- Jestem gotowy być pośrednikiem między Rosją a Ukrainą. Wiem co robić. Jeżeli ukraińscy politycy są bezsilni, muszę się wmieszać - powiedział Dmitrij Firtasz agencji Bloomberg.
Nazwał siebie „języczkiem u wagi" Gazpromu. „Oni (Gazprom -red) wiedzą, że przez wiele lat zajmowałem się gazowym biznesem i umiem porozumieć się z Ukrainą" - wyjaśnił.
Firtasz nie przejął się faktem spadku wiarygodności w oczach nowych ukraińskich władz, po tym jak został aresztowany w Austrii na wniosek władz USA. Dodał, że nie pójdzie na współpracę ze śledczymi oskarżającymi go o oszustwa przy realizacji projektu produkcji tytanu w Indiach. „Domek na Florydzie to nie mój styl życia" - wyjaśnił.
Firtasz negatywnie ocenia sankcje USA i Unii wobec Rosji. „Staram się przekonać Amerykańów, że wprowadzenie sankcji wobec Rosji to był zły pomysł. Na niego (Putina -red) lepiej nie naciskać, bo to pogorszy tylko sytuację. Ameryka sprowokowała Putina do tej sytuacji".

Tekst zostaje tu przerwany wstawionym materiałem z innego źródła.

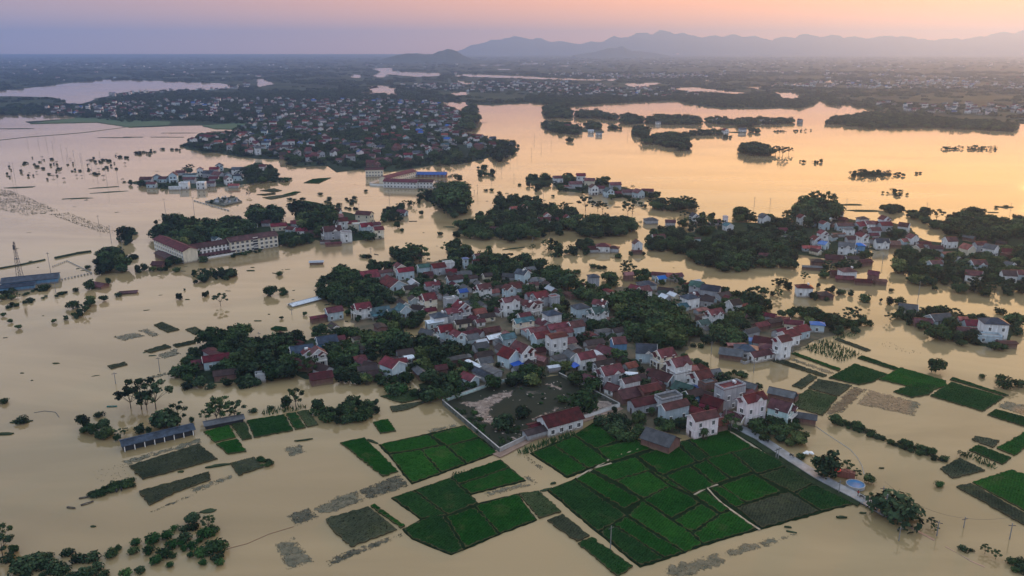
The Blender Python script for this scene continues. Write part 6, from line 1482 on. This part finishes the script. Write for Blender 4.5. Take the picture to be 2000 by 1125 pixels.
# the trees that show largest are things of their own; the rest are one wood
def vis(t):
    u, v, f = PX(t[0], t[1], t[2] * .5)
    return t[2] * RAD[t[3]] ** .5 / f if -30 < u < 2030 and -20 < v < 1150 else 0
BUSHK = ('bush', 'bush2', 'orchard')
tr = sorted([t for t in TREES if t[3] not in BUSHK], key=vis, reverse=True); bu = sorted([t for t in TREES if t[3] in BUSHK], key=vis, reverse=True)
NT, NB = 300, 200
SOLO = [t for t in tr[:NT] + bu[:NB] if vis(t) > 0]; REST = [t for t in tr[NT:] + bu[NB:]]
INFO = {}
TREC = []
for t in SOLO:
    x, y, h, k, zone, rz = t; nm = 'bush' if k in BUSHK else ('banana_clump' if k == 'banana' else 'palm_tree' if k == 'palm' else 'tree')
    root = thing(nm, (x, y, -h * SINK.get(k, .04)), rz, h); a = link('trunk', PROTO[k][0], root); b = link('crown', PROTO[k][1], root); INFO.setdefault(k, (a, b)); TREC.append((root, k, zone, PX(x, y)[0], nm, h))
def wood(name, items, label):
    P = np.array([(t[0], t[1], -t[2] * SINK.get(t[3], .04)) for t in items]); me = bpy.data.meshes.new(name); me.vertices.add(len(P)); me.vertices.foreach_set('co', P.ravel())
    for nm, ty, vals in (('sc', 'FLOAT', [t[2] for t in items]), ('rz', 'FLOAT', [random.uniform(0, 6.28) for t in items]), ('kd', 'INT', [KINDS.index(t[3]) for t in items])):
        a = me.attributes.new(nm, ty, 'POINT'); a.data.foreach_set('value', vals)
    me.update(); o = link(name, me); o['kind'] = 'stuff'; o['label'] = label
    ng = bpy.data.node_groups.new(name, 'GeometryNodeTree'); ng.interface.new_socket('Geometry', in_out='INPUT', socket_type='NodeSocketGeometry'); ng.interface.new_socket('Geometry', in_out='OUTPUT', socket_type='NodeSocketGeometry')
    gi = ng.nodes.new('NodeGroupInput'); go = ng.nodes.new('NodeGroupOutput'); jn = ng.nodes.new('GeometryNodeJoinGeometry'); ng.links.new(jn.outputs[0], go.inputs[0])
    def attr(nm, ty):
        n = ng.nodes.new('GeometryNodeInputNamedAttribute'); n.data_type = ty; n.inputs['Name'].default_value = nm; return n.outputs['Attribute']
    sc, rz, kd = attr('sc', 'FLOAT'), attr('rz', 'FLOAT'), attr('kd', 'INT')
    cx = ng.nodes.new('ShaderNodeCombineXYZ'); ng.links.new(rz, cx.inputs[2])
    for ki in sorted({KINDS.index(t[3]) for t in items}):
        k = KINDS[ki]
        eq = ng.nodes.new('FunctionNodeCompare'); eq.data_type = 'INT'; eq.operation = 'EQUAL'; eq.inputs[3].default_value = ki; ng.links.new(kd, eq.inputs[2])
        j2 = ng.nodes.new('GeometryNodeJoinGeometry')
        for ob in INFO[k]:
            oi = ng.nodes.new('GeometryNodeObjectInfo'); oi.inputs[0].default_value = ob; oi.transform_space = 'ORIGINAL'; ng.links.new(oi.outputs['Geometry'], j2.inputs[0])
        g2 = ng.nodes.new('GeometryNodeGeometryToInstance'); ng.links.new(j2.outputs[0], g2.inputs[0])
        ip = ng.nodes.new('GeometryNodeInstanceOnPoints'); ng.links.new(gi.outputs[0], ip.inputs['Points']); ng.links.new(eq.outputs[0], ip.inputs['Selection']); ng.links.new(g2.outputs[0], ip.inputs['Instance']); ng.links.new(cx.outputs[0], ip.inputs['Rotation']); ng.links.new(sc, ip.inputs['Scale']); ng.links.new(ip.outputs[0], jn.inputs[0])
    md = o.modifiers.new('trees', 'NODES'); md.node_group = ng
# kinds that have no single tree of their own yet are borrowed from the first of the wood
need = {t[3] for t in REST + FARW} - set(INFO)
for k in need:
    cl_ = [t for t in FARW + REST if t[3] == k]; t = min(cl_, key=lambda t: t[1]); x, y, h, _, zone, rz = t
    root = thing('tree_clump' if k == 'clump' else 'tree', (x, y, 0), rz, h); a = link('trunk', PROTO[k][0], root); b = link('crown', PROTO[k][1], root); INFO[k] = (a, b); TREC.append((root, k, 'nearest of the far woods' if k == 'clump' else zone, PX(x, y)[0], 'tree_clump' if k == 'clump' else 'tree', h))
KTXT['clump'] = 'dense clump of dark trees'
wood('woodland', REST, 'smaller trees and bushes filling the islets and village gardens')
wood('far_woodland', FARW, 'hazy dark woods and town trees spread over the far plain')
print('trees', len(SOLO), len(REST), len(FARW), 'houses', len(HREC))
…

Majątek oligarchy oceniany jest różnie - od 673 mln dol. (Forbes) do 3,32 mld dol. (Kurier). W 2004 r Firtasz w 2003 r założył na Węgrzech spółkę EMFESZ, która stała się głównym dostawcą gazu do tego kraju a w 2005 r dostała licencję na sprzedaż także w Polsce.